Monday, August 05, 2013

Two company

I married Ramya two months ago. Thank you. It has been a fun journey right from the development stage and the wedding has been a cool twist in the tale. While it has been a regular, clean and fun relationship all along, the fact that it was meant to become a marriage at some point infused some seriousness in the matter; what I would think is a positive and valuable addition. Not seriousness to make the relationship intense and energy sapping but enough to structure it. However, as gen Y beings, we needed some reasons and rational values to make us take it seriously beyond just new clothes and happy moms. Why marry now? Why marry at all?

Fantasizing about big weddings is probably the number one quality reason for a gen Y wedding - you are fulfilling your fantasy and that is great. Except we did not fantasize about getting married. We were still wondering why we should care; a little over a year ago, we had no idea that this would happen. Would a married status make it unbreakable, perfect and happy forever? There are a growing number of examples that say not really. On principle, people should honor a relationship with or without the marriage tag. There of course is a substantial lot that does not care about such principles, should they get in the way of their pursuit of pleasure. I had a friendly acquaintance once tell me in very learned fashion that only married individuals were off limits to her, every other form of a relationship did not warrant her respect. The onus was on them to stay in their pants if they wanted to. While I agreed that the ones in the relationship carried a greater responsibility, I wondered (rhetorically) if she would have been perfectly OK with someone else exercising the same rule with her significant other. In current society, that is at least mildly disrespectful and few enjoy that. It was also interesting that her territory extended beyond just the population that agreed with her; even the ones that would prefer something long term would get teased. But I digress. So maybe a wedding is to prove a point to such people that this one is mine and mine alone. Or to state that I will honor this relationship even if I did not honor other ones. Or maybe it is a license to have children and not be frowned upon. After all, a wedding is a social construct. Maybe it was to tell society and ourselves that this relationship needed to be respected, since just principle and honor do not work well enough. 

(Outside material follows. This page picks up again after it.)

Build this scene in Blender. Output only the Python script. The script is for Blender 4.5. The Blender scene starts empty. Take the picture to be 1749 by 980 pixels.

That makes it sound so hollow though. Some of us that wish to embrace the "natural" human tendency to have partners as and when we please would easily dismiss marriage as unnatural and conservatively imprisoning. However, jealousy, possessiveness, positive companionship and the need to be part of a stable team are all natural and need to be accounted for. There are people that talk about how rewarding a long term marriage that played by the rules can be. No matter what you want your relationship to do for you, even a marriage may not guarantee it, because the world does not owe it to you. What you want can also change with time and marriage does not completely insure you against that. The bottom-line is we all want different things at different times and marriage may be just one umbrella that does not fit all. Our reasons just have to be our own. Preferably positive, sacred-sounding and not hollow. 

I function better as a team. It may be an obviously losing team at most sports but just the fact that I have a loyal team is good enough for me. My marriage is an inauguration party. In some ways I am adding a team member, in other ways I am joining a new team. I am happy about it and I want to share it with people that are happy for me. Why now? Simply because the timing was right. Timing is a very undervalued element in relationships; I would say that timing factors in at about 50% in determining the longevity of a relationship.  

As individuals, we were as ready as we could be. As a family, we had the resources now. We had the right level of freedom to make it happen. We had the maturity to appreciate and value a good relationship. We had the pliability to change and start living together. Most of all, we had each other.